Privacy by default and privacy by design

Privacy reloaded: A dieting plan for data-hungry practices

Privacy by default in practice: Built-in data protection
A friend of yours recommends this new app that should facilitate the planning of the annual meeting of your club for you and your colleagues. The app is a great help in coordinating the get-together, but a look at the settings concerns you. Why does the app want to make all updates and posts of your planning group public by default, so that other clubs can see them? And why is the default profile set to allow access to your camera when you don’t need it? You have to tediously click your way through all the settings pages to protect your data.

Privacy by default puts a stop to such practices: This principle obliges providers to establish data protection-friendly settings.
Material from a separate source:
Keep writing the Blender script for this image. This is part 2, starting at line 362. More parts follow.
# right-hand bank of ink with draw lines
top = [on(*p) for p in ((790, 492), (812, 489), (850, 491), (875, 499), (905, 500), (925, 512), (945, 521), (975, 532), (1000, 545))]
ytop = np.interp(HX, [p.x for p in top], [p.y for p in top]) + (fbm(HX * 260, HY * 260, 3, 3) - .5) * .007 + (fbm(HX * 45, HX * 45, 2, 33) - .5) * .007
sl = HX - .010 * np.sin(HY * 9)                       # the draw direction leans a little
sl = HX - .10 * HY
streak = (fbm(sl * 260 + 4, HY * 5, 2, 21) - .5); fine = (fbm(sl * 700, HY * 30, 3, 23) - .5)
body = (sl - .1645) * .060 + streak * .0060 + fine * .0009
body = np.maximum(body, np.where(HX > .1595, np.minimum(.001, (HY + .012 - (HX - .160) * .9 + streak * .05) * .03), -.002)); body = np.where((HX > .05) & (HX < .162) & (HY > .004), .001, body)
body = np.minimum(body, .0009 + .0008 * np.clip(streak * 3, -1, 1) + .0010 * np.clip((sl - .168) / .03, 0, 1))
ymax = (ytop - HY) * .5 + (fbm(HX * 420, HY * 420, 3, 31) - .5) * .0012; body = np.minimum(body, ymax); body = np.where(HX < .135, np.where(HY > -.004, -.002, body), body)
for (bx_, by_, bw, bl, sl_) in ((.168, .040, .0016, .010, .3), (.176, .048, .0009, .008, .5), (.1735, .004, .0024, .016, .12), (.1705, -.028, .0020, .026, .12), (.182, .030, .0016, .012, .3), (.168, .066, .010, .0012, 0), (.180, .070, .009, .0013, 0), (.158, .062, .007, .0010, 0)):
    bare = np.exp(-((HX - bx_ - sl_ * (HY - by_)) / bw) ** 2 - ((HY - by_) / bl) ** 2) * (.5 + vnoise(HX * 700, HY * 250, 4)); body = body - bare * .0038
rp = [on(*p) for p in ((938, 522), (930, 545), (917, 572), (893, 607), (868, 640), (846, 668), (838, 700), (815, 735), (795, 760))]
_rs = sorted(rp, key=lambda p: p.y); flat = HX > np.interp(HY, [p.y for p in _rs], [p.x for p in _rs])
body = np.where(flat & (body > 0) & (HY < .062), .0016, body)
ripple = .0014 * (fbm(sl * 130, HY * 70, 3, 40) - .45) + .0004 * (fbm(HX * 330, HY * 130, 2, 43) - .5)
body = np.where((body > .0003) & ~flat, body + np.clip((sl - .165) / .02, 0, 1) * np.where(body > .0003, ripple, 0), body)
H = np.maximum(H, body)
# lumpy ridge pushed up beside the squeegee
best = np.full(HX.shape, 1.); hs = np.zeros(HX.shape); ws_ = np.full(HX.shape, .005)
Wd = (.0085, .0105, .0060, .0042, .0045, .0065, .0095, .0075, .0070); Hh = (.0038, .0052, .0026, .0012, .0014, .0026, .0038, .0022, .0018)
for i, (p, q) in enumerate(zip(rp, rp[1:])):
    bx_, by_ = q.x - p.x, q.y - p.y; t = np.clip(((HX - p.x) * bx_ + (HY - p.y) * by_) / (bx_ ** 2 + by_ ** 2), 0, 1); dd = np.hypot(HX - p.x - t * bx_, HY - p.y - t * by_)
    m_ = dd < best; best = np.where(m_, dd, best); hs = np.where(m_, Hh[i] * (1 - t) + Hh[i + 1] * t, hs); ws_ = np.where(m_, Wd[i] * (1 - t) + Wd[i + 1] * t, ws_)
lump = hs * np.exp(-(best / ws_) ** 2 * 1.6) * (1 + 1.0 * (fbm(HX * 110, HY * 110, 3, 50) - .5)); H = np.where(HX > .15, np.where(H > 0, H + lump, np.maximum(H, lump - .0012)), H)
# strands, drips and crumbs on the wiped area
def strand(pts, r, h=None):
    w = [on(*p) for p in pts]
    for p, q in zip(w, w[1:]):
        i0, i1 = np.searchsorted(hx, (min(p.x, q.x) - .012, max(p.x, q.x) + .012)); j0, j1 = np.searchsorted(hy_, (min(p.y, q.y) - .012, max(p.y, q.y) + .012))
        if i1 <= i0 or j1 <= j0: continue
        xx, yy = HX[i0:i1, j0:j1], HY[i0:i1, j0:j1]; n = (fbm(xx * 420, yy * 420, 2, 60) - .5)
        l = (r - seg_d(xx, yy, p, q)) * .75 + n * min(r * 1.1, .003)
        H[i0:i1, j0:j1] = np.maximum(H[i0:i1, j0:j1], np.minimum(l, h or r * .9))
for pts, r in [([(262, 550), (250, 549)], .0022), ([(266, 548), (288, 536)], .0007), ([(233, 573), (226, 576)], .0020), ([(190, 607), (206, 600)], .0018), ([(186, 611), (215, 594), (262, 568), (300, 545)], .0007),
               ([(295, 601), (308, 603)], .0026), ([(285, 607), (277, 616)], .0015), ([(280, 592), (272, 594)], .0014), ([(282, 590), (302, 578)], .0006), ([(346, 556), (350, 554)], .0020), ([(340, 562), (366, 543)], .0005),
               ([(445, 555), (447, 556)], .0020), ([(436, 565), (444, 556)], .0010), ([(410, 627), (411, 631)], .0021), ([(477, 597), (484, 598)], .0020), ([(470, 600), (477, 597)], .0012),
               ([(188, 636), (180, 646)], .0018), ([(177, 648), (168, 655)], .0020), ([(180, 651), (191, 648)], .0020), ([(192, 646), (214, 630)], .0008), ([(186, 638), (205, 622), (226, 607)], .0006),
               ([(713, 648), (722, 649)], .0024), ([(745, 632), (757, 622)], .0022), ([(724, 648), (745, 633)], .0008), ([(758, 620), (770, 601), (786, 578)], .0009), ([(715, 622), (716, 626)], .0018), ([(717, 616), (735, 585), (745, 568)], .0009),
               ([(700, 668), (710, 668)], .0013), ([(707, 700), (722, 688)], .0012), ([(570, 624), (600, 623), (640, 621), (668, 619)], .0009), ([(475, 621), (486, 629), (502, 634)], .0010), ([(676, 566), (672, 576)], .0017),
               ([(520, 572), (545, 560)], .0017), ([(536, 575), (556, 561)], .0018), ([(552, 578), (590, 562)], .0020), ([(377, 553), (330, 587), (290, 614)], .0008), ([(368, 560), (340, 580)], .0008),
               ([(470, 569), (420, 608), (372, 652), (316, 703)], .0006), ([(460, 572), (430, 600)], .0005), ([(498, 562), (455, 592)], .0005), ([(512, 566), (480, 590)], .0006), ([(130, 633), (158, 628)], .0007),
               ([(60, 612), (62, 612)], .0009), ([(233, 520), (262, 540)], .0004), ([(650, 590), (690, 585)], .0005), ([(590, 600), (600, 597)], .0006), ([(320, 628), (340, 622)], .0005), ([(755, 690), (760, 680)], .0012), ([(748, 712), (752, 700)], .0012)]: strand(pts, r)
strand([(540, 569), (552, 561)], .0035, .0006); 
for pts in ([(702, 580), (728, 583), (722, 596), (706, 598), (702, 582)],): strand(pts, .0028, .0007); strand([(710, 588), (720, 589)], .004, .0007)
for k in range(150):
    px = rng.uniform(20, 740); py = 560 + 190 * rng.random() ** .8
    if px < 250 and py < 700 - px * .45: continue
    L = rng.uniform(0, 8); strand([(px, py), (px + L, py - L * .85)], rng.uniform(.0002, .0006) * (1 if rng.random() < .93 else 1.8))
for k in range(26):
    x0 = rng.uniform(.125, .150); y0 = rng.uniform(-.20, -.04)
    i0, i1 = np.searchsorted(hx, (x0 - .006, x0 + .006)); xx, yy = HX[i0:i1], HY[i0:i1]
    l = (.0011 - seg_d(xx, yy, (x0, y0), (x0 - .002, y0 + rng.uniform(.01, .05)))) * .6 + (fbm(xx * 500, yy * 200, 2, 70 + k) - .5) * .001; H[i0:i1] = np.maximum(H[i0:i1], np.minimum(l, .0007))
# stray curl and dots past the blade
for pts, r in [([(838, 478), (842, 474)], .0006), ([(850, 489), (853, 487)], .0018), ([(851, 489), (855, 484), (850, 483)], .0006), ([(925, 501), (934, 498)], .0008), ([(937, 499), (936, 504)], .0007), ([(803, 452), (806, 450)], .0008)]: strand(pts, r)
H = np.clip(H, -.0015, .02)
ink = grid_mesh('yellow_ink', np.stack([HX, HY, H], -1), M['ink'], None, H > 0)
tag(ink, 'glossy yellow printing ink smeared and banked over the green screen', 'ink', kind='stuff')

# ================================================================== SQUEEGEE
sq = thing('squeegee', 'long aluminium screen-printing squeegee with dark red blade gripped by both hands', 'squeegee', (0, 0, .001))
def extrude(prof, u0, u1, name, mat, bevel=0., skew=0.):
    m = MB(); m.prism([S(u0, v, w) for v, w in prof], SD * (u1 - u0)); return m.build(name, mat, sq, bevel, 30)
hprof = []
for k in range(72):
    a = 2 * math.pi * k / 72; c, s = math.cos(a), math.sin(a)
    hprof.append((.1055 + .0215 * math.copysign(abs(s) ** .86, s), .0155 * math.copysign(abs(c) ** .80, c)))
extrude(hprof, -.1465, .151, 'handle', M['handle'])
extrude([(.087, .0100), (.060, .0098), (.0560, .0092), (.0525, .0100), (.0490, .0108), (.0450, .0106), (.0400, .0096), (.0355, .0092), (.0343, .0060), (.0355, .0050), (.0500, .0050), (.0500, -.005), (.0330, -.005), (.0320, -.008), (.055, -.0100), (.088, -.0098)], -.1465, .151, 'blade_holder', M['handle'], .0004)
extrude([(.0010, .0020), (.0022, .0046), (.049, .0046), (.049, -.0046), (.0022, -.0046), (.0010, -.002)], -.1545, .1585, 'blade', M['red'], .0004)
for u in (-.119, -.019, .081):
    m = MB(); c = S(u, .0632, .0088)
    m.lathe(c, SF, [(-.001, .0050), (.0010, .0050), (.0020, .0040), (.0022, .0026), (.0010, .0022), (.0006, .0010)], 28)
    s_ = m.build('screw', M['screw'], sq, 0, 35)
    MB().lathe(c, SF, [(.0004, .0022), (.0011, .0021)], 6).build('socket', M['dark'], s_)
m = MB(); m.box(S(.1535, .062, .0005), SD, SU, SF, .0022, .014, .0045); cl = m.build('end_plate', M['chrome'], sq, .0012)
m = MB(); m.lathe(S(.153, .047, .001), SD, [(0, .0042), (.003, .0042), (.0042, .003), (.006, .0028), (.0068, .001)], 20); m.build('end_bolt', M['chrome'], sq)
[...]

Privacy by default: Stopping the data-mining frenzy

Clicking through pages and pages of settings to finally reach a certain level of data protection in an app or on a website should be a thing of the past — with privacy by default. Privacy by default, or data protection by default, describes the principle of having privacy-friendly settings from the get-go: It obliges data-processing companies to provide their products and services with default settings that, for example, process as little of your personal data as possible. Standard settings in apps or in social networks that might, for instance, share your location with all of your friends or make your posts available on search engines contradict the idea of privacy by default. This idea is meant to allow for a minimum level of protection against unwanted data collection.

Privacy by design: Technical measures so that data protection is a standard feature

Data-processing companies should already consider data protection during the development of their products and services: This what privacy by design demands. So an app or a software should be build to allow privacy-friendly settings and technologies such as with settings such as allowing the pseudonymisation of your personal data. Together with the principle of privacy by default, these technical measures ensure that you won’t have to take of data protection issues after the fact, but that this protection exists from the start.

Using data protection as advantage: How privacy by default supports privacy-friendly companies

Because of the requirements for privacy by design and privacy by default, data protection should turn into a competitive advantage: Companies that have already committed to high data protection standards and have maybe even found new solutions for developing privacy-friendly offers receive a small boost. Companies whose default settings used to allow massive collection and storing of personal data might be obliged to adopt their settings. That’s how you as a consumer should have the option to choose between different privacy-friendly providers in the future.